2020
Valencia
Living Place
Home in Patraix
This 80 m² property was built in 1930, with highly compartmentalised spaces and inner rooms with no ventilation to the outside. This home in the Patraix district, to the south of Valencia, required a refurbishment that would adapt to the young couple’s reality. The starting point was therefore defined as extending spaces to enhance natural light and cross-ventilation within the home.
Our proposal is based on an architectural design that combines all spaces, making them more permeable and better connected. It seeks a wood-covered element to unify the home, featuring from west to east, and which contains much of the programme. It thus reinforces the idea of a simple utilitarian element and a joint open space.
This volume offers a different functional solution for the distinct spaces. In the bedroom, on the western side of the home, it becomes clothing storage. Outside the bedroom it becomes a small writing space. Then, in the central part of the home, it is a bathroom and, opposite the bathroom, a space for the television. Next it transforms into a cupboard to solve some of the home’s storage. And finally, on the eastern side of the home, it becomes a laundry space.
This element is intentionally conceived as an independent body with its own roof, separate from the home roof and thus stressing the concept of volume within the overall space of the home, enhancing the general height of the space.

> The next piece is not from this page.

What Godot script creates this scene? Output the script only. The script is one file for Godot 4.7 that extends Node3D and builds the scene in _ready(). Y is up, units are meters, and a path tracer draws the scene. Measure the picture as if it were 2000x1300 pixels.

Sliding doors are installed across this body so that the private space of the room can sometimes be separated from the more public part of the home without making the adjoining spaces any less permeable. The idea of sliding doors can offer wider visuals and gain cross ventilation in the home. When they are open, the home can be seen as a single space from the front façade to the back, giving it a sense of amplitude.
Another highlight of the refurbishment is the recovered hydraulic flooring, so characteristics of the Mediterranean home. All rooms in the original property had colourful hexagonal mosaic flooring. The project decided to highlight this early 20th century feature, turning it into the star of the home by redesigning the living-dining-bathroom area. The surrounding flooring is micro-cement, which seeks to unify the different hydraulic mosaic rugs, offering a more avant-garde aspect of the home.
Finally, natural colours like oak, grey and white were used to blend in with existing materials in the home, such as exposed brick and the wooden ceiling.
The result is a spacious, integrating, functional and cosy home with ideal natural light and ventilation to offer comfort for both residents and visitors.